FIFA World Cup gets away with 32 and soon 48 teams as there's genuinely that many countries with quality professional players.
The way for those teams to improve, close the gap and then compete on the same level is for them to play better teams.

Sri Lanka, Bangladesh, Afghanistan and Ireland have all become test nations in part because of their performance in World Cups.

It's short term pain for massive long term benefit.
 
Sounds like you're pretending Dutch cricket is something it isn't.

I'm beyond caring about this. If you don't want to believe that any team outside the "10" employs a team of professional cricketers, go for it. You don't appear to see this sport in anything other than monetary terms anyway, so who I am to attempt to set you straight?
 
I was going to bump this later, but seeing the direction of the discussion in the WC general discussion thread appears to be veering towards this I thought it's probably worth having this available to attack/defend the current format in.

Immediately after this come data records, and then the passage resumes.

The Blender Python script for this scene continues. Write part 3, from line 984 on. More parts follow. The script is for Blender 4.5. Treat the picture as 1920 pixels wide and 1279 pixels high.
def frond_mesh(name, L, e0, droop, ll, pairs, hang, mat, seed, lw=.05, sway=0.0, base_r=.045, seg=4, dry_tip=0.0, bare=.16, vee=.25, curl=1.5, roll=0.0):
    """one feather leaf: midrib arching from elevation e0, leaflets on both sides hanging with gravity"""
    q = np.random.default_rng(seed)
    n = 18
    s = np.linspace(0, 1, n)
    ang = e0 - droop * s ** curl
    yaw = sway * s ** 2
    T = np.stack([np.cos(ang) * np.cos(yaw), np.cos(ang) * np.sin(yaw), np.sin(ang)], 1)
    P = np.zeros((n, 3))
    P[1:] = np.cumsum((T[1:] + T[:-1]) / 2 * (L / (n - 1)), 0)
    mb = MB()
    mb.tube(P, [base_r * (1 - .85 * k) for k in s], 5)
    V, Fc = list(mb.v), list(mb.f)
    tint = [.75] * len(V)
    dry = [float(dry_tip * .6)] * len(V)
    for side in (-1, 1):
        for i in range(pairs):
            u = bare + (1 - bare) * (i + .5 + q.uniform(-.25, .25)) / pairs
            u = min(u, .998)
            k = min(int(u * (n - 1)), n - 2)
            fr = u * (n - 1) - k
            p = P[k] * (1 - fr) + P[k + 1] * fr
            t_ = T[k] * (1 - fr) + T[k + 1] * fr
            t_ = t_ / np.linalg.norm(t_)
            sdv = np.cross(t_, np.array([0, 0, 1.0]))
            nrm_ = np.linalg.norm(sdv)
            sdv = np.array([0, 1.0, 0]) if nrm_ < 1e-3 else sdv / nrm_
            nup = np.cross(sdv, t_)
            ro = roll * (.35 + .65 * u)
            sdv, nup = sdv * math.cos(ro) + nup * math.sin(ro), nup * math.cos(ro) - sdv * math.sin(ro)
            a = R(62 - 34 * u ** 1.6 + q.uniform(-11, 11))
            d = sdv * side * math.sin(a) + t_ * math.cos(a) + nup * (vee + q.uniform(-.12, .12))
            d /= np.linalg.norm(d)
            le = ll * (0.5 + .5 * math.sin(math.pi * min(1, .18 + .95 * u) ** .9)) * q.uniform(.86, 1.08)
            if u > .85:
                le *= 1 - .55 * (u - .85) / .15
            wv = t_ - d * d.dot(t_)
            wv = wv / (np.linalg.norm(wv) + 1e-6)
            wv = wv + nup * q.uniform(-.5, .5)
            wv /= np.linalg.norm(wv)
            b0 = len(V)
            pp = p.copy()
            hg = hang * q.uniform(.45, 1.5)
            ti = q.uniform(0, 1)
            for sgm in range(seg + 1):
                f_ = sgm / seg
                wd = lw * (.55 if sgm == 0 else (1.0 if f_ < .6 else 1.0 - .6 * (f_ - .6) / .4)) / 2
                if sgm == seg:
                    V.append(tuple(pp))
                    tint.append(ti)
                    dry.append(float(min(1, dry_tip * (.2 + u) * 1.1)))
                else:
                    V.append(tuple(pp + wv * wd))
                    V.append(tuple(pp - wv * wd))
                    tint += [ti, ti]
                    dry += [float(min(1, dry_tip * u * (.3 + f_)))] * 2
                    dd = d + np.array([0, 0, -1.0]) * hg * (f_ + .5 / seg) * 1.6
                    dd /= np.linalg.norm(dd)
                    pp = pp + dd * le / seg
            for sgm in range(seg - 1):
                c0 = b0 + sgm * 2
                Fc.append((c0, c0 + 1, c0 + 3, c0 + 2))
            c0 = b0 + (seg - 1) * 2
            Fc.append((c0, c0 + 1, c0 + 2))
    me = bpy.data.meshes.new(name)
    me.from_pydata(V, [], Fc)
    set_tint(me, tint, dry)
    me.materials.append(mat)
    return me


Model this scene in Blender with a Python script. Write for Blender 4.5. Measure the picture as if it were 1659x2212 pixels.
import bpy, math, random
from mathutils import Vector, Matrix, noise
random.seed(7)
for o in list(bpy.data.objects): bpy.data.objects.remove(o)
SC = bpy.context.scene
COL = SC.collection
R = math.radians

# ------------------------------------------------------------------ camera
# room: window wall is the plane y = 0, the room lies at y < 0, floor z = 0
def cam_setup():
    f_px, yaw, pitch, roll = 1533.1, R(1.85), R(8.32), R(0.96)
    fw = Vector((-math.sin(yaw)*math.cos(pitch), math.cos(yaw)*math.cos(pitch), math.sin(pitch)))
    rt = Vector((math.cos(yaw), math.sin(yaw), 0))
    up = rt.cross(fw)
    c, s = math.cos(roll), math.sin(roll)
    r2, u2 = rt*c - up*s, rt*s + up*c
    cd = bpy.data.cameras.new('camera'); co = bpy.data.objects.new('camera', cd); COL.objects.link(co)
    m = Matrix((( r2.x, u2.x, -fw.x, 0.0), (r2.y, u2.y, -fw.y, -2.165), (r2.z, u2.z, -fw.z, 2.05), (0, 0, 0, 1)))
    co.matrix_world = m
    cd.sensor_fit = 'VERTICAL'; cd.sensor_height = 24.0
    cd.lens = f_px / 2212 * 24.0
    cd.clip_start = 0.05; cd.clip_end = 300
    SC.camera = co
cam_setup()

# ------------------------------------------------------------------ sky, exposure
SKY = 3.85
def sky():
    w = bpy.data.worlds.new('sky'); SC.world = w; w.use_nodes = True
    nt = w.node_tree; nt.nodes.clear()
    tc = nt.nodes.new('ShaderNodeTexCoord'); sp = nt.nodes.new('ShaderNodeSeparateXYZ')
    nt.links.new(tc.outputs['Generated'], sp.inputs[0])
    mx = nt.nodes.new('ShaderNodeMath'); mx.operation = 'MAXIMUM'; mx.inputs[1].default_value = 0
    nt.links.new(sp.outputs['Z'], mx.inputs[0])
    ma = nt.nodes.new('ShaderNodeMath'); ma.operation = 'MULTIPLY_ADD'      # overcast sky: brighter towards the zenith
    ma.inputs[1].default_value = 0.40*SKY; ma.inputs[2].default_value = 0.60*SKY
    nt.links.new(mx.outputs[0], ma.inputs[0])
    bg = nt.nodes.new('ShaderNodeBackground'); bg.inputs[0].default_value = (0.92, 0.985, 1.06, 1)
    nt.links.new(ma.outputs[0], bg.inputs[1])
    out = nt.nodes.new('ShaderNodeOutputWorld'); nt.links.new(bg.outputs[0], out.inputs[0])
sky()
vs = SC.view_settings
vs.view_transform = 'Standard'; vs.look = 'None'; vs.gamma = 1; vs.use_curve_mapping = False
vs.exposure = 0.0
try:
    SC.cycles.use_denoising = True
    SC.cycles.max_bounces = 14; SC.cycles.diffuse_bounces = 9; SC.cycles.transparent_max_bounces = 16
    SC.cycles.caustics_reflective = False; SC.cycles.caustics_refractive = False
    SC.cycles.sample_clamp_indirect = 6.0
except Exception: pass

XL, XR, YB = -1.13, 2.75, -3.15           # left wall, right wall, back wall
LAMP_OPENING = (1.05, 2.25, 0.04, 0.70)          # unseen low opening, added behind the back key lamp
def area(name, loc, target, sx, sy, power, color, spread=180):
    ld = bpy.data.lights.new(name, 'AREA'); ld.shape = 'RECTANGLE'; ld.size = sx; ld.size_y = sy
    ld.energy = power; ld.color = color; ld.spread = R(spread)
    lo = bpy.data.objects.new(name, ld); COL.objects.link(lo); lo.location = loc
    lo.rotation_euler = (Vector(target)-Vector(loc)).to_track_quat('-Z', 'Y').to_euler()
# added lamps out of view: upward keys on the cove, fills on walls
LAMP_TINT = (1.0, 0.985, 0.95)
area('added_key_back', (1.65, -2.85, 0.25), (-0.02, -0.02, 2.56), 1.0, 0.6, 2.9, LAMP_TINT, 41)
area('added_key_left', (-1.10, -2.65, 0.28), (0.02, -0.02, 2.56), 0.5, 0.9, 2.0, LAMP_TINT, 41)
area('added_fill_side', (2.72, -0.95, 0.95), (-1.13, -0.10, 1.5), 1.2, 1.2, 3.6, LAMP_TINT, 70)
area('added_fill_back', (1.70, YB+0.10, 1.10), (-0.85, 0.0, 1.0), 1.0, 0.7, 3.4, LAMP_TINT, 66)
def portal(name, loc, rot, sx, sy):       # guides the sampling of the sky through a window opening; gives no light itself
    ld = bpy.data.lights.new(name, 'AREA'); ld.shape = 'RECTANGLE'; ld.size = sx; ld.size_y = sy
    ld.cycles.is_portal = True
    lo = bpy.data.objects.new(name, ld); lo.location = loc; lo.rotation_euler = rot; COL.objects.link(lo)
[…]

But then that goes to the other point I made which is you are rewarding many mediocre teams with spots in the next round.

We can do this a million times and the same issue remains there are only four teams playing decent consistent cricket right now so it's either this format with dead rubbers or a format that allows poor sides to progress simply because there are extra even worse sides for them to beat.

Every format will look ordinary when the gap between the top four and the rest is this big.

Two groups of five into semi-finals could've dealt with that particular issue.